If $F(v_1,\dots,v_k)$ is a $k$-linear form on $\mathbb R^n$, the norm I want to consider is
$$ ||F|| = \sup \frac{ F(v_1,\dots, v_k)}{\prod_{i=1}^k \left|\left|v_i\right|\right|} $$
where the vector norm is the $2$-norm.
A random $k$-linear form is one given by a $k$-tensor with i.i.d. mean 0 entries.
Known result 1: A random $2$-linear form has norm $O( \sqrt{n})$ with probability approaching $1$. (This is the same as the largest singular value of a randommatrix, so it's the square root of the largest eigenvalue of a Wishart random matrix, which is close to $2\sqrt{n}$ with high probability.)
Known result 2: A random $3$-linear form has norm $O(n^{1/2+\epsilon})$ with probability approaching 1. (On an inequality of von Neumann and an application to the metric theory of tensor products)
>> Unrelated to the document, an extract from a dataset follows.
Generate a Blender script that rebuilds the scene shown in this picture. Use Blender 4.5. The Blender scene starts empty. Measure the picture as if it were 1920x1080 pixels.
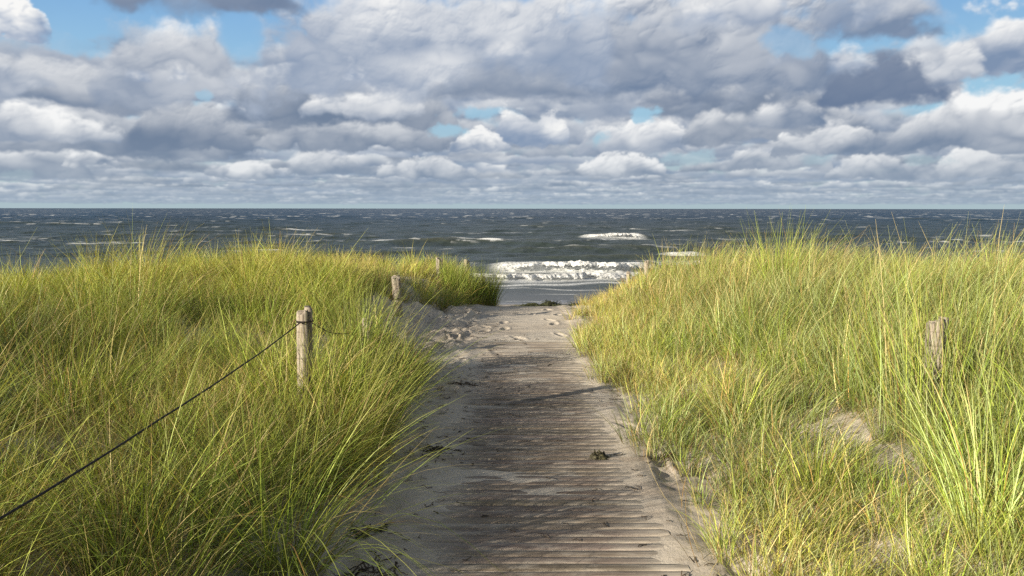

Known result 3: Suppose there is a sequence of distributions of $2$-linear forms on $\mathbb R^n$ such that for each degree $d$, for sufficiently large $n$, the expectation of all degree $d$ polynomials of the entries is the same as for a random $2$-linear form. Then an element of that distribution has norm $O(n^{1/2+\epsilon})$ with probability approaching one. (The expected value of $tr (M M^T)^{d/2})$ for a random matrix $M$ is proportional to $n^{1+d/2}$ and it is an upper bound on the $d$th power of the norm, so we get an upper bound of the form $n^{1/2 + 1/d}$ from the $d$th moments.)
Question:
Suppose there is a sequence of distributions of $3$-linear forms on $\mathbb R^n$ such that for each degree $d$, for sufficiently large $n$, the expectation of all degree $d$ polynomials of the entries is the same as for a random $3$-linear form. Does an element of that distribution have norm $O(n^{1/2+\epsilon})$ with probability approaching one?
Observe that the proof of known result 2 relies on computing
$$ \mathbb E \left [e^{ \lambda F(v_1,v_2,v_3)} \right]$$
for random $v_1$, $v_2$, $v_3$ on the unit ball. This can be expressed in terms of moments of $F$, but it involves polynomials of arbitrarily high degree. Is this necessary?
The motivation for this question that a small moment result would allow us to prove the same inequality for a much larger class of distributions, such as those arising from algebraic geometry.